* BEGIN RECORDS FOR THIS EXERCISE *

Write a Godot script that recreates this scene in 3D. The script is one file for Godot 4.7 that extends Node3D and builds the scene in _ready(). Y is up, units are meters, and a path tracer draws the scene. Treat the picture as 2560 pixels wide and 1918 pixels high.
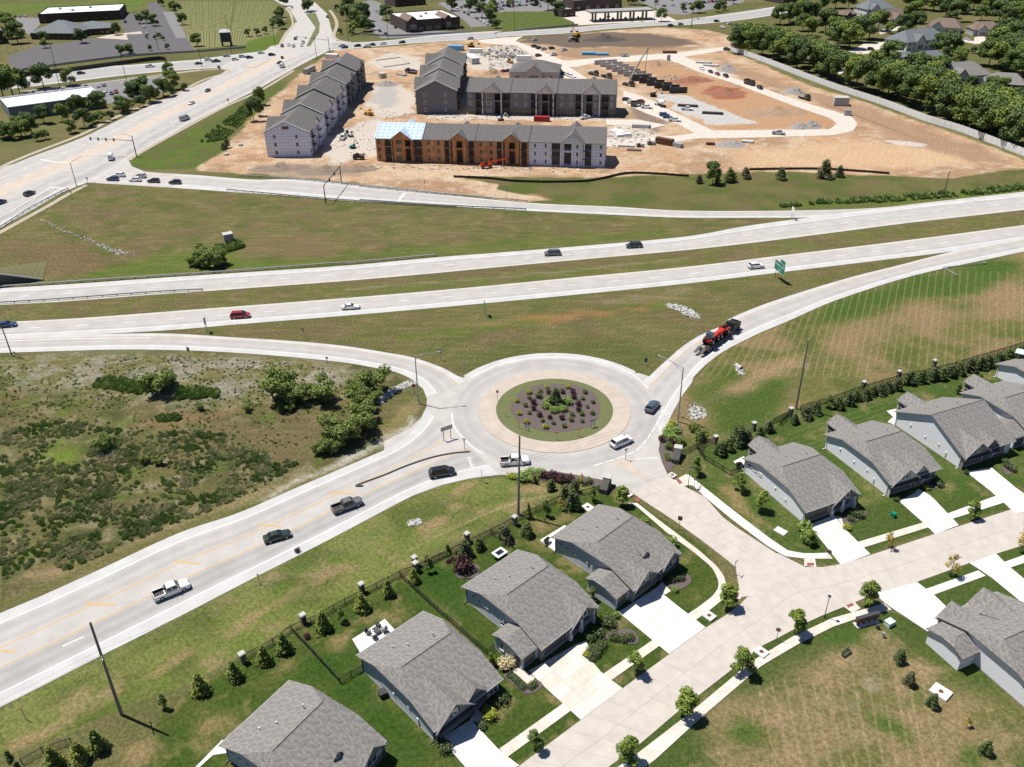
extends Node3D
# Aerial view of a roundabout, a divided highway, a building site and a new housing estate.

func _ready():
	rng.seed = 11
	_camera_and_light()
	_materials()
	await _ground()
	_roads()
	_streets()
	_more_materials()
	_houses()
	_blocks()
	_far_buildings()
	_plants()
	_vehicles()
	_furniture()
	_site()

func _camera_and_light():
	var cam := Camera3D.new()
	cam.name = "camera"
	cam.fov = 48.295
	cam.near = 1.0
	cam.far = 4000.0
	var pitch := deg_to_rad(-30.8602)
	cam.transform = Transform3D(Basis(RT, pitch) * Basis(Vector3.BACK, deg_to_rad(-0.88615)), V(0, 102.2125, 0))
	add_child(cam)
	cam.current = true
	var sky := ProceduralSkyMaterial.new()
	sky.sky_top_color = Color(0.3, 0.42, 0.62)
	sky.sky_horizon_color = Color(0.74, 0.79, 0.84)
	sky.sky_curve = 0.12
	sky.ground_bottom_color = Color(0.3, 0.3, 0.25)
	sky.ground_horizon_color = Color(0.6, 0.65, 0.65)
	var env := Environment.new()
	env.background_mode = Environment.BG_SKY
	env.sky = Sky.new()
	env.sky.sky_material = sky
	env.background_energy_multiplier = 0.62
	env.tonemap_mode = Environment.TONE_MAPPER_LINEAR
	env.tonemap_exposure = 1.3
	env.sdfgi_enabled = true
	env.ssao_enabled = true
	env.ssil_enabled = true
	var w := WorldEnvironment.new()
	w.name = "world_environment"
	w.environment = env
	add_child(w)
	var sun := DirectionalLight3D.new()
	sun.name = "sun"
	sun.light_energy = 1.6
	sun.light_color = Color(1.0, 0.975, 0.94)
	sun.light_angular_distance = 0.5
	sun.shadow_enabled = true
	var az := deg_to_rad(115.5)
	var el := deg_to_rad(66.0)
	sun.look_at_from_position(Vector3.ZERO, V(sin(az) * cos(el), -sin(el), -cos(az) * cos(el)))
	add_child(sun)

func _materials():
	var fine := tones(512, 21, 0.02, 0.18, 0.6, 1.0, 0.5)
	var blotch := tones(512, 31, 0.008, 0.08, 0.87, 1.0, 0.4)
	var clump := tones(512, 41, 0.025, 0.09, 0.5, 1.0, 0.5, FastNoiseLite.TYPE_CELLULAR)
	M.fine = fine
	M.soft = tones(512, 51, 0.02, 0.18, 0.53, 0.97, 0.5)
	M.blotch = blotch
	M.clump = clump
	M.road = grain(Color.WHITE, blotch, 23.0)
	M.road.vertex_color_use_as_albedo = true
	M.concrete = grain(lin(0.465, 0.445, 0.42), blotch, 19.0)
	M.apron = grain(lin(0.5, 0.43, 0.36), blotch, 15.0)
	M.apron2 = grain(lin(0.48, 0.415, 0.35), blotch, 17.0)
	M.joint = mat(lin(0.2, 0.18, 0.16), 1.0)
	M.dark_kerb = mat(lin(0.06, 0.055, 0.05), 0.9)
	M.street_a = grain(lin(0.525, 0.48, 0.43), blotch, 13.0)
	M.street_b = grain(lin(0.51, 0.47, 0.425), blotch, 11.0)
	M.street_c = grain(lin(0.6, 0.57, 0.53), blotch, 12.0)
	M.new_a = grain(lin(0.72, 0.7, 0.665), blotch, 9.0)
	M.new_b = grain(lin(0.68, 0.66, 0.62), blotch, 10.0)
	M.walk_a = grain(lin(0.63, 0.57, 0.495), blotch, 8.0)
	M.walk_b = grain(lin(0.68, 0.625, 0.56), blotch, 9.0)
	M.new_concrete = grain(lin(0.58, 0.53, 0.465), blotch, 14.0)
	M.asphalt = grain(lin(0.105, 0.1, 0.105), blotch, 12.0)
	M.asphalt_old = grain(lin(0.2, 0.195, 0.2), blotch, 14.0)
	M.tactile = grain(lin(0.38, 0.13, 0.1), fine, 2.0)
	M.mulch = grain(lin(0.2, 0.155, 0.145), clump, 3.0)
	M.lawn = grain(lin(0.21, 0.235, 0.085), clump, 6.0)
	M.rock = mat(Color.WHITE, 0.9)
	M.rock.vertex_color_use_as_albedo = true
	M.white_paint = grain(lin(0.8, 0.8, 0.79), blotch, 3.0, 0.7)
	M.yellow_paint = grain(lin(0.78, 0.52, 0.22), fine, 3.0, 0.7)

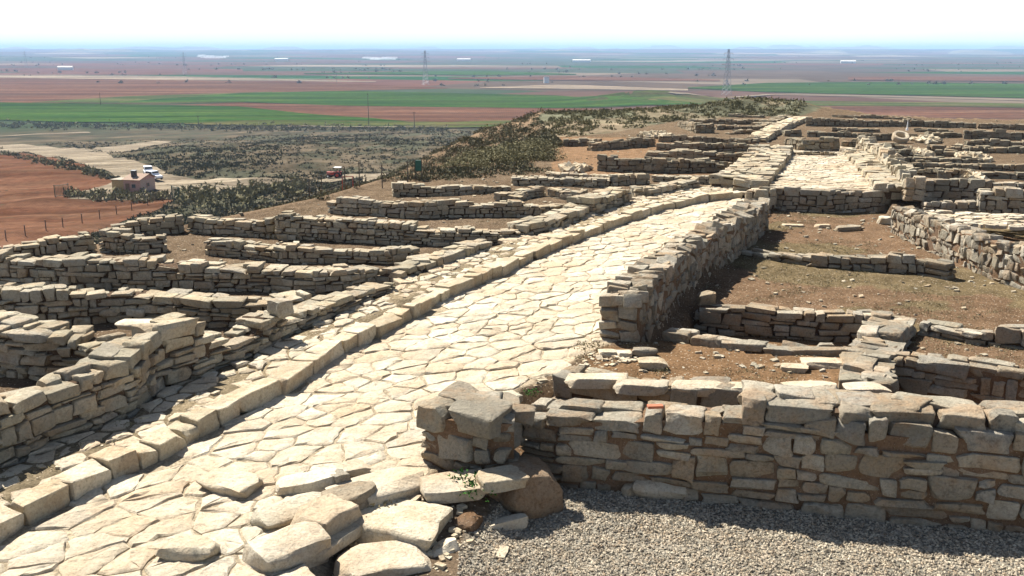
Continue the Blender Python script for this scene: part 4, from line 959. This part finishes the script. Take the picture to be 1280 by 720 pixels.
for k, (px, py, s_) in enumerate(places):
    hx, hy = hit(px, py) if px < 560 else P(px, py, -.5)[:2]
    z = float(height(hx, hy)); o = bpy.data.objects.new('bush', bush_src[k % 4]); COL.objects.link(o); o.location = (hx, hy, z-.05); o.scale = (s_*1.15, s_*1.15, s_*.78); o.rotation_euler = (0, 0, random.uniform(0, 6))
    ex_ = {4: 'widest', 5: 'uphill', 7: 'highest middle', 8: 'topmost', 10: 'lower right', 12: 'top right small', 14: 'leftmost small', 15: 'lower middle', 17: 'back left', 18: 'second back left'}.get(k)
    if px > 560 and ex_: tag(o, ex_+' olive-green bush of the cluster left of the orange terrace', 'bush', 'olive bushes on the bank'); continue
    if px < 560: tag(o, 'small olive bush behind the stepped outer wall, '+{19: 'second from the left', 20: 'rightmost of four', 21: 'leftmost of four', 22: 'third of four, lowest'}.get(k, 'one of four'), 'bush', 'small bushes behind the stepped wall'); continue
    tag(o, 'rounded olive-green bush in the cluster on the bank left of the orange terrace' if px > 560 else 'small olive bush on the tan bank behind the stepped wall', 'bush', 'olive bushes on the bank' if px > 560 else 'small bushes behind the stepped wall')
# mound scrub
X_ = rg.uniform(-1, 27, 9000); Y_ = rg.uniform(42, 104, 9000); ok = inpoly(X_, Y_, SITE) & inpoly(X_, Y_, SC) & (X_/Y_ < .30); X_, Y_ = X_[ok], Y_[ok]; ok = rg.random(len(X_)) < np.clip((fbm(X_/2, Y_/2.5, 71)-.40)*6+1.2*np.exp(-((X_-15.5)/6)**2-((Y_-66)/6)**2), .12, 1); X_, Y_ = X_[ok], Y_[ok]
o = tufts('mound_scrub', [(x, y, z-.03, s_) for x, y, z, s_ in zip(X_, Y_, height(X_, Y_), rg.uniform(.15, .42, len(X_)))], M_OLIVE, 15, 30, spread=1.4, up=.75, wd=.16); tag(o, 'dark tufts on the spoil mound at the far end', kind='stuff')
# dry grass on the site: pavement, room edges, joints
def ptgrass(polys, seed, smin, smax):
    rg = np.random.default_rng(seed); sp = []
    for poly, k in polys:
        pa = np.array([p[:2] for p in poly]); q = rg.uniform(pa.min(0), pa.max(0), (k*3, 2)); q = q[inpoly(q[:, 0], q[:, 1], poly)][:k]; q = q[fbm(q[:, 0]*.9, q[:, 1]*.9, seed) > .5]
        for (x, y), z in zip(q, hgrid(q[:, 0], q[:, 1])): sp.append((x, y, z-.005, rg.uniform(smin, smax)))
    return sp
o = tufts('dry_grass', ptgrass([(zwalk, 1100), (z5, 4500), (z4e, 700), (leftrooms, 3000), (ZONES[7][0], 700)], 83, .04, .11), M_DRY, 21, 14, spread=1.8, up=.5, wd=.10); tag(o, 'sparse dry grass on the earth floors', kind='stuff')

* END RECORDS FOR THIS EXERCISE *

* EXERCISE DESCRIPTION:
Only the lines from the top of the data through the line with "# Aerial view" should be quoted, exactly and with both ends kept; skip the pictures.

* SOLUTION TO THIS TASK:
Write a Godot script that recreates this scene in 3D. The script is one file for Godot 4.7 that extends Node3D and builds the scene in _ready(). Y is up, units are meters, and a path tracer draws the scene. Treat the picture as 2560 pixels wide and 1918 pixels high.
extends Node3D
# Aerial view of a roundabout, a divided highway, a building site and a new housing estate.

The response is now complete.